UCLA Reviews L.A.'s Billion-Dollar Wastewater Plan

UCLA

Key takeaways

  • Wastewater recycling is the process of thoroughly treating water that has already been used so that it can be reused as drinking water.
  • To help meet Los Angeles' goal to recycle all wastewater by 2035, the city has committed to investing $6 billion toward a used-water treatment project known as Pure Water Los Angeles/Operation Next that would provide potable water for more than half a million households annually in the event of natural or manmade crises.
  • A team led by researchers at the UCLA Luskin Center for Innovation evaluated the city's plan, running hundreds of thousands of scenarios, and found that it would afford the city significant protection against water shortages and uncertain future costs.

As urgency grows to develop climate solutions, a new UCLA report confirms that the wastewater recycling plans for the nation's second-largest city would make Los Angeles more resilient and self-reliant during droughts or disasters that cut off outside water supplies.

Using a new methodology to evaluate hundreds of thousands of scenarios, the UCLA research team, led by the Luskin Center for Innovation (LCI), found that the Los Angeles city plan would significantly boost local water resilience, minimize risks of aging infrastructure and uncertain water imports, and dramatically reduce drought- and earthquake-driven water shortages. Other cities dependent on imported water, such as Phoenix and Las Vegas, could use the new methodology to shape their own water solutions.

Los Angeles' wastewater treatment plan, Pure Water Los Angeles, would create a renewable local water source of more than 250,000 acre-feet of clean drinking water, enough for more than half a million households annually. To support the city's goal to recycle all wastewater by 2035, the Los Angeles Department of Water and Power committed to invest at least $6 billion in the infrastructure project, previously titled Operation Next (OpNEXT). Supporting local water supply transitions is needed not just in Los Angeles, but also in other densely populated urban areas around the world.

"Supporting wastewater recycling infrastructure at scale now would be a strategic investment to address immediate water supply challenges and offers long-term economic and water security benefits," said Nicolas Chow, a researcher at UCLA LCI and Oxford University.

By developing the OpNEXT Resilience Analysis Model and analyzing about 100,000 scenarios, the researchers found that the plan would:

  1. Significantly bolster local water supply resilience;
  2. Improve resilience to uncertain water imports;
  3. Significantly reduce earthquake-driven water shortages; and
  4. Offer substantial regional economic benefits.
Infographic with five panels: (1) Afoid and protect regional GDP impacts of $81 billion on net, (2) Avoid water shortages totaling 1 MAF, (3) Improve local water reliance by 139%, (4) Cost the city of Los Angeles $7 billion on net, (5) Reduce earthquake-driven shortage by 97%.
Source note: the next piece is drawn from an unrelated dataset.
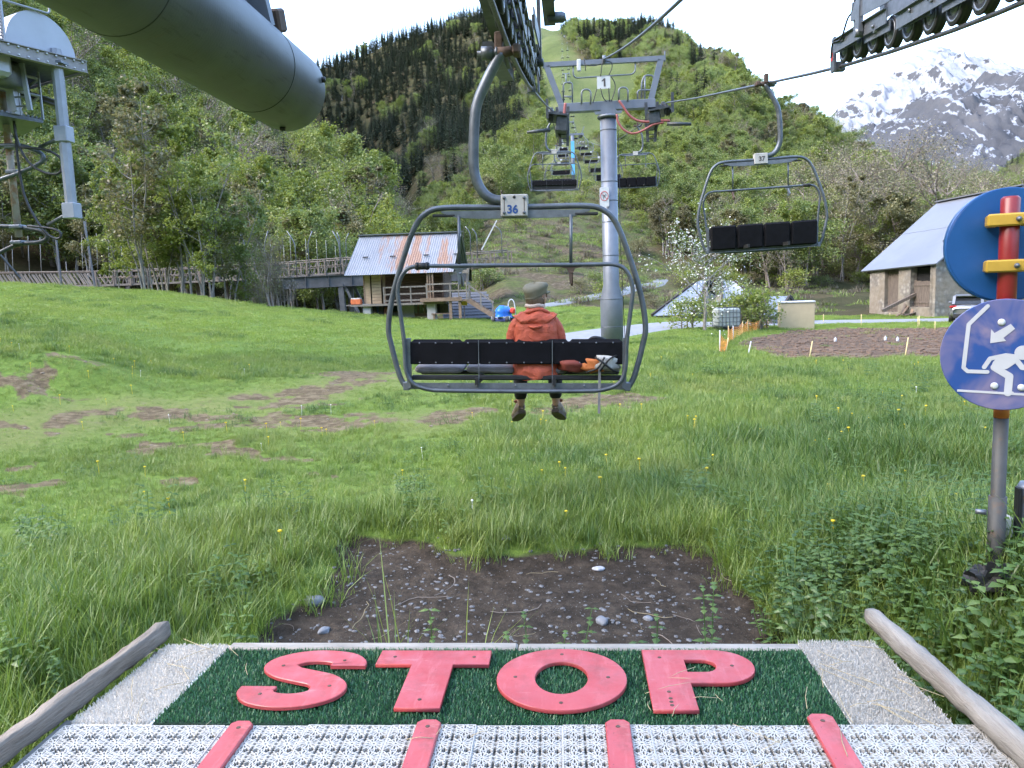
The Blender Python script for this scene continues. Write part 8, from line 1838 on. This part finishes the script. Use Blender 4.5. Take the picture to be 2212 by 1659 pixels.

"Because climate uncertainty will be the largest driver of the city's water shortage, the city must adapt by developing more local, reliable supplies," said Gregory Pierce, research director of UCLA LCI. "Operation Next is by far the biggest opportunity the city has to do so."

Investing in recycled water infrastructure is a smart solution to climate change. UCLA LCI's analysis of the benefits and risks of investing can inform broader planning efforts both in the U.S. and in similar climatic regions.